Learn from feedback and invite it in. Resilient people are not defensive about their blind spots. They actively seek feedback because they know that learning what they cannot see is how they grow. If you are closed to input, you are cutting off one of your most important sources of improvement.
Stay flexible and agile. George mentions a friend named Kurt who teaches improv comedy principles to business professionals. The lesson is that resilience requires the ability to move with changing circumstances, to pivot when the situation demands it rather than rigidly clinging to a single plan. Like an improv performer responding to the audience in real time, resilient people know when to change direction.

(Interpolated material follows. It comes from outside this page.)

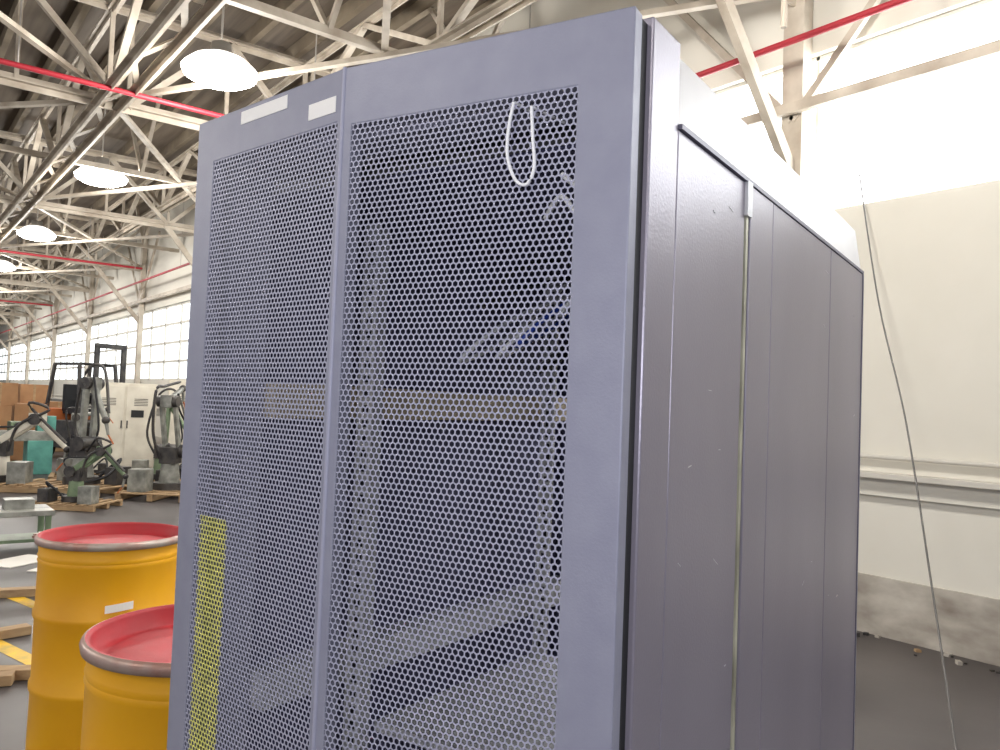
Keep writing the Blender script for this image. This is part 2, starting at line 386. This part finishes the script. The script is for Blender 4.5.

What It Means to Bounce Forward
The phrase George returns to at the end of the episode captures the whole idea:
Resilient people are the ones who don't just bounce back, they bounce forward.
Bouncing back means returning to where you were. Bouncing forward means coming out of adversity further ahead, smarter, more capable, and more grounded than before. That is the real goal. Not survival, but transformation through challenge.
Action Steps
- Review the 14 markers of resilient people and identify your top two or three areas for growth. Choose one to work on this week.
- Build a recovery ritual into your schedule: time each day or week where you genuinely recharge, whether through exercise, rest, prayer, or time in nature.
- Practice cognitive reframing: when something goes wrong, ask yourself what benefit or lesson the situation might contain.
- Actively seek feedback from someone you trust. Ask a direct question about a blind spot you suspect you have.
- Reflect weekly on challenges you have already overcome to reinforce your belief in your own resilience.
Resilience is not a fixed trait you either have or do not have. It is a set of skills and habits you build over time, one challenge and one recovery at a time. As George Wright III puts it, it is never too late to start living the life you were meant to live.